Required work
Pictures stay out of the copy; set down each line of the listing below exactly.

Provided data
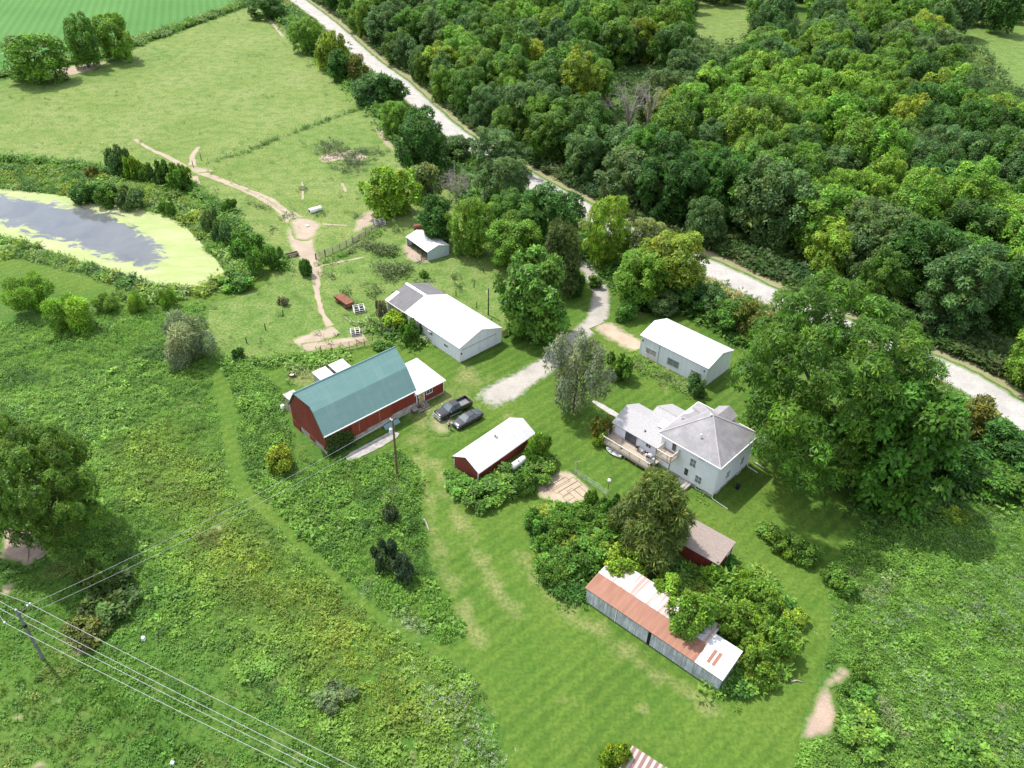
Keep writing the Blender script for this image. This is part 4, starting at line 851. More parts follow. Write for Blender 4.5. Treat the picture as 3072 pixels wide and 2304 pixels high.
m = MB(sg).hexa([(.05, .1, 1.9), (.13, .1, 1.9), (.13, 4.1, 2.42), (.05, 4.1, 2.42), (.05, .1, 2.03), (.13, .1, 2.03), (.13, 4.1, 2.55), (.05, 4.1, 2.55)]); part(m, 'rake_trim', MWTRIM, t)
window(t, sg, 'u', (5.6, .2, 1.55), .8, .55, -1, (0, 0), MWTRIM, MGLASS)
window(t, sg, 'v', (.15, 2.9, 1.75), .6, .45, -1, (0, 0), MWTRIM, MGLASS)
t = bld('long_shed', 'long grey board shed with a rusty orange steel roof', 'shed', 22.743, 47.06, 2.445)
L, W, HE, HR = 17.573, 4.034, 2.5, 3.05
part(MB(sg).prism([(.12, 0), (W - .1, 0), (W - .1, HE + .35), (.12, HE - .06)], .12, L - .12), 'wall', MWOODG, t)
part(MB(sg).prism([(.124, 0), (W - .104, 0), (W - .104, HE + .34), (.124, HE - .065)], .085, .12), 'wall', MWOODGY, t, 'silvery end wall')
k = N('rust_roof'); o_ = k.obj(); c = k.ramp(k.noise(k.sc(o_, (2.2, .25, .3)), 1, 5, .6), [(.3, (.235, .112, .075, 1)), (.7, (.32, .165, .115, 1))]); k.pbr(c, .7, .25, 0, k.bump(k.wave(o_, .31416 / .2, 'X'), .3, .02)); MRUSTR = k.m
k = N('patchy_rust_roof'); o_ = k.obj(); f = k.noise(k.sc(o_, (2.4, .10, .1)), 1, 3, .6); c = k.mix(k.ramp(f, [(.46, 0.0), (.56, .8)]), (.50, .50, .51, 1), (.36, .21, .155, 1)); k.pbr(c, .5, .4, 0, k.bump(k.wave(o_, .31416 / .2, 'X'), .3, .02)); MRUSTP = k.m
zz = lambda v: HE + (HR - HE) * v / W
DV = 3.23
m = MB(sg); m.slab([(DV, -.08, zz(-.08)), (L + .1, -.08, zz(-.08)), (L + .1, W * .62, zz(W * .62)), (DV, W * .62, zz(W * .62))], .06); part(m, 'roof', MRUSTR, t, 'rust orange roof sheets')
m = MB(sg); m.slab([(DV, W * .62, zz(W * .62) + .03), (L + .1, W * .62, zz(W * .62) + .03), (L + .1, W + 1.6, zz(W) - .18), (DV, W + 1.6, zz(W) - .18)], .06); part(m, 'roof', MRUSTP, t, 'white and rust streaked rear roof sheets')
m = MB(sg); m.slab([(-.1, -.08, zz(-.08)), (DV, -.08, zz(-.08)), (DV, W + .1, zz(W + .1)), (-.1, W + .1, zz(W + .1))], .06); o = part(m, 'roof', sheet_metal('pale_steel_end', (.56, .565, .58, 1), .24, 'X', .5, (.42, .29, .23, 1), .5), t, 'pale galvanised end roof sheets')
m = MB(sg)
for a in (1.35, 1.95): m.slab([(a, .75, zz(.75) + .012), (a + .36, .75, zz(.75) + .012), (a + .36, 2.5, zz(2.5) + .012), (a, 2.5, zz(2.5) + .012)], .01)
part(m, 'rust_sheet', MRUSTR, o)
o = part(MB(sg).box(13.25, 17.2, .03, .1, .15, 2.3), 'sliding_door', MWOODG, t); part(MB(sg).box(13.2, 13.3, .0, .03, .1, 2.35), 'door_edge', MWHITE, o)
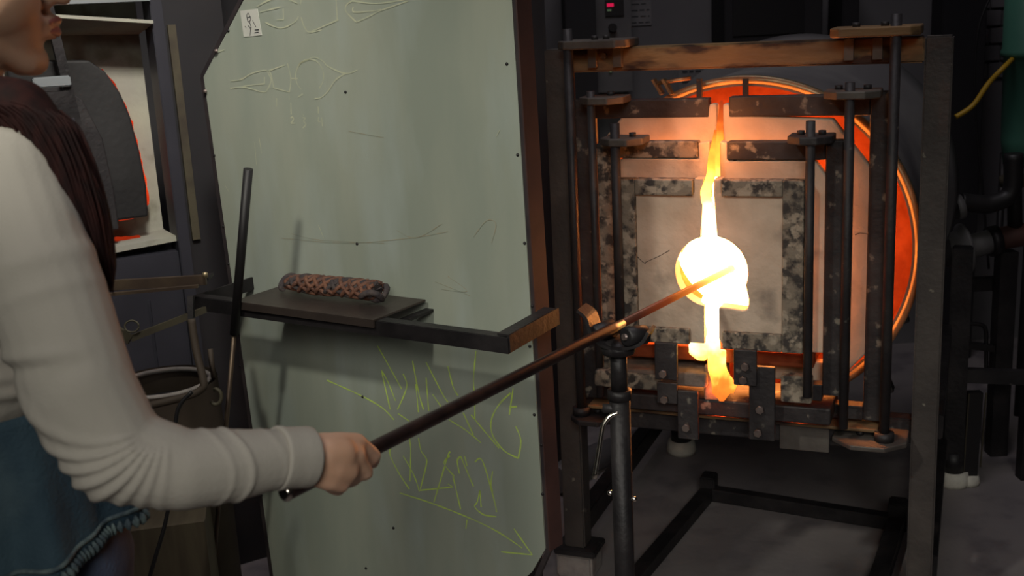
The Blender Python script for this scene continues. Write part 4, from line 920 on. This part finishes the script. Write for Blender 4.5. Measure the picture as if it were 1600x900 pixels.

Response below
Keep writing the Blender script for this image. This is part 4, starting at line 851. More parts follow. Write for Blender 4.5. Treat the picture as 3072 pixels wide and 2304 pixels high.
m = MB(sg).hexa([(.05, .1, 1.9), (.13, .1, 1.9), (.13, 4.1, 2.42), (.05, 4.1, 2.42), (.05, .1, 2.03), (.13, .1, 2.03), (.13, 4.1, 2.55), (.05, 4.1, 2.55)]); part(m, 'rake_trim', MWTRIM, t)
window(t, sg, 'u', (5.6, .2, 1.55), .8, .55, -1, (0, 0), MWTRIM, MGLASS)
window(t, sg, 'v', (.15, 2.9, 1.75), .6, .45, -1, (0, 0), MWTRIM, MGLASS)
t = bld('long_shed', 'long grey board shed with a rusty orange steel roof', 'shed', 22.743, 47.06, 2.445)
L, W, HE, HR = 17.573, 4.034, 2.5, 3.05
part(MB(sg).prism([(.12, 0), (W - .1, 0), (W - .1, HE + .35), (.12, HE - .06)], .12, L - .12), 'wall', MWOODG, t)
part(MB(sg).prism([(.124, 0), (W - .104, 0), (W - .104, HE + .34), (.124, HE - .065)], .085, .12), 'wall', MWOODGY, t, 'silvery end wall')
k = N('rust_roof'); o_ = k.obj(); c = k.ramp(k.noise(k.sc(o_, (2.2, .25, .3)), 1, 5, .6), [(.3, (.235, .112, .075, 1)), (.7, (.32, .165, .115, 1))]); k.pbr(c, .7, .25, 0, k.bump(k.wave(o_, .31416 / .2, 'X'), .3, .02)); MRUSTR = k.m
k = N('patchy_rust_roof'); o_ = k.obj(); f = k.noise(k.sc(o_, (2.4, .10, .1)), 1, 3, .6); c = k.mix(k.ramp(f, [(.46, 0.0), (.56, .8)]), (.50, .50, .51, 1), (.36, .21, .155, 1)); k.pbr(c, .5, .4, 0, k.bump(k.wave(o_, .31416 / .2, 'X'), .3, .02)); MRUSTP = k.m
zz = lambda v: HE + (HR - HE) * v / W
DV = 3.23
m = MB(sg); m.slab([(DV, -.08, zz(-.08)), (L + .1, -.08, zz(-.08)), (L + .1, W * .62, zz(W * .62)), (DV, W * .62, zz(W * .62))], .06); part(m, 'roof', MRUSTR, t, 'rust orange roof sheets')
m = MB(sg); m.slab([(DV, W * .62, zz(W * .62) + .03), (L + .1, W * .62, zz(W * .62) + .03), (L + .1, W + 1.6, zz(W) - .18), (DV, W + 1.6, zz(W) - .18)], .06); part(m, 'roof', MRUSTP, t, 'white and rust streaked rear roof sheets')
m = MB(sg); m.slab([(-.1, -.08, zz(-.08)), (DV, -.08, zz(-.08)), (DV, W + .1, zz(W + .1)), (-.1, W + .1, zz(W + .1))], .06); o = part(m, 'roof', sheet_metal('pale_steel_end', (.56, .565, .58, 1), .24, 'X', .5, (.42, .29, .23, 1), .5), t, 'pale galvanised end roof sheets')
m = MB(sg)
for a in (1.35, 1.95): m.slab([(a, .75, zz(.75) + .012), (a + .36, .75, zz(.75) + .012), (a + .36, 2.5, zz(2.5) + .012), (a, 2.5, zz(2.5) + .012)], .01)
part(m, 'rust_sheet', MRUSTR, o)
o = part(MB(sg).box(13.25, 17.2, .03, .1, .15, 2.3), 'sliding_door', MWOODG, t); part(MB(sg).box(13.2, 13.3, .0, .03, .1, 2.35), 'door_edge', MWHITE, o)
The Blender Python script for this scene continues. Write part 4, from line 920 on. This part finishes the script. Write for Blender 4.5. Measure the picture as if it were 1600x900 pixels.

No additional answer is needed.